Hal ini mengkonfirmasi bahwa demokrasi transaksional menciptakan pembangunan berbiaya tinggi, kualitas yang tidak memadai, rawan korupsi dan tidak peduli, bahkan membahayakan rakyat.
Merajalelanya Tofu Building atau istilah "Proyek Tahu" disebabkan oleh korupsi dan suap yang merajalela karena uang pembanguan dikuras habis untuk dan oleh pemangku kepentingan sehingga menyisakan lebih sedikit dana untuk membeli bahan-bahan berkualitas tinggi.
Tidak terkecuali, peran Omnibus Law juga turut menjadi stempel pembenaran yang semakin diagungkan. Padahal sejatinya inilah strategi investor untuk melanggengkan cengkraman di negeri ini.
Analisis kecendrungan korupsi yang diteliti oleh Indonesia Corruption Watch (ICW) memperlihatkan kasus korupsi bermoduskan penggelembungan anggaran, dan aparat pemerintah daerah menduduki posisi teratas yaitu 30%.
Penggelembungan anggaran dilakukan secara sistematis dan melibatkan banyak orang yang bermuara pada KKN.
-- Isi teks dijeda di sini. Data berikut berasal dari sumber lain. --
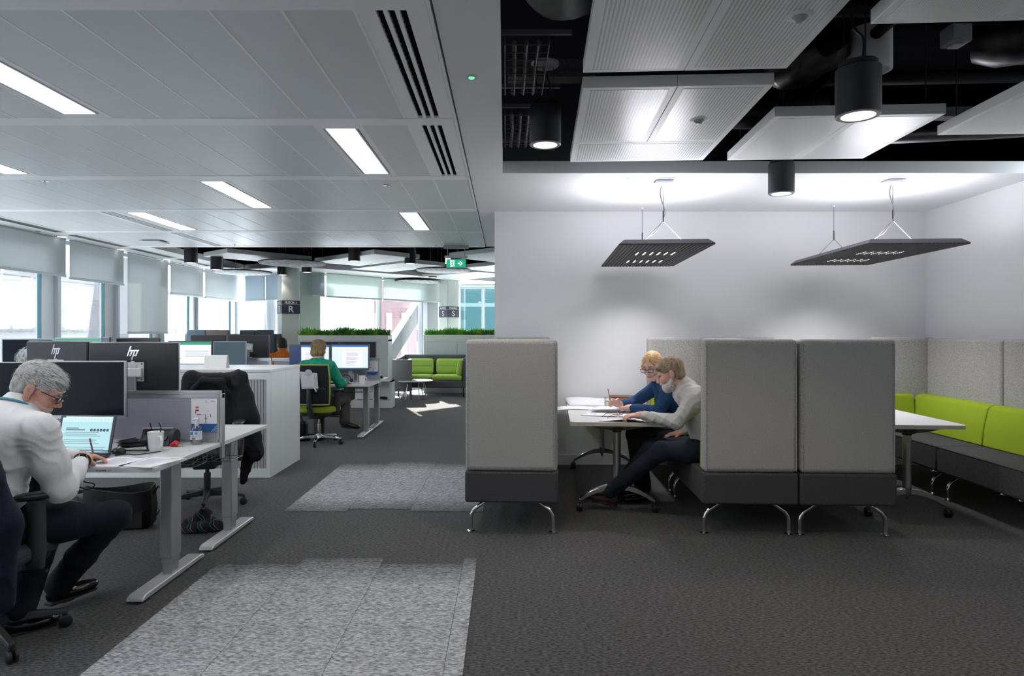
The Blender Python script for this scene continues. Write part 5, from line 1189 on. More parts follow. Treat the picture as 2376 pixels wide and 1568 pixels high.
MB().add([(-.115,-.045,0),(.115,-.045,0),(.118,-.02,.125),(-.118,-.02,.125),(-.115,.05,0),(.115,.05,0),(-.112,.02,.13),(.112,.02,.13),(-.115,-.044,0),(.115,-.044,0)], [(0,1,2,3),(5,4,6,7),(3,2,7,6),(0,4,5,1)]).build('card', mat('stand_card', (.74,.74,.73), .6), t)
# ================================================================ PEOPLE
def skinmat(name, c, c2=None):
    m = noisy(name, c, c2 or tuple(x*.82 for x in c), 26, .5, bump=.0, lo=.3, hi=.75, spec=.35); b = m.node_tree.nodes['Principled BSDF']
    b.inputs['Subsurface Weight'].default_value = .12; b.inputs['Subsurface Radius'].default_value = (.012,.005,.003); return m
SKIN1 = skinmat('skin_ruddy', (.66,.37,.29), (.57,.27,.21)); SKIN2 = skinmat('skin_fair', (.74,.46,.37), (.68,.38,.30)); SKINF = skinmat('skin_pale', (.82,.55,.46), (.76,.46,.38)); SKIN3 = skinmat('skin_tan', (.42,.23,.15), (.36,.18,.11))
def frame(fwd, up=(0,0,1)):
    f = Vector(fwd).normalized(); r = f.cross(Vector(up)).normalized(); u = r.cross(f); M = Matrix((r, f, u)).transposed(); return M   # columns: right, fwd, up
def npm(M): return np.array([[M[i][j] for j in range(3)] for i in range(3)])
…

Korupsi nampaknya sudah menjelma sebagai sebuah industri di negeri ini.
Potensi korupsi dalam sektor pembangunan muncul, justru karena terbuka lebar celah aturan proyek pengadaan barang dan jasa di instansi pemerintah.
Celah itu berupa diperbolehkannya penunjukan langsung tanpa tender.
Hasil penelitian Indonesia, Indonesia Procurement Watch (IPW) membuktikan 38% dari proses penunjukan langsung pengadaan barang dan jasa di instansi pemerintah selalu berakhir dengan praktik penggelembungan dana.
Fenomena pembangunan terancam gagal ini bukan kali pertama pertama terjadi, tetapi kasus tersebut sudah sangat sering kali terjadi bahkan hampir rata-rata.
Lantas, apa yang menyebabkan kasus ini semakin menjamur dan seakan sudah menjadi rahasia umum.
Tatkala kejadian ini terus berulang tidak ada solusi yang memberantas akar permasalahan tersebut.
Inilah buah dari dampak sistem sekularisme-kapitalisme yang tersistematis menjadikan landasan pengurusan rakyat dengan tujuan materi, menjadikan segala sesuatu cenderung pada keuntungan.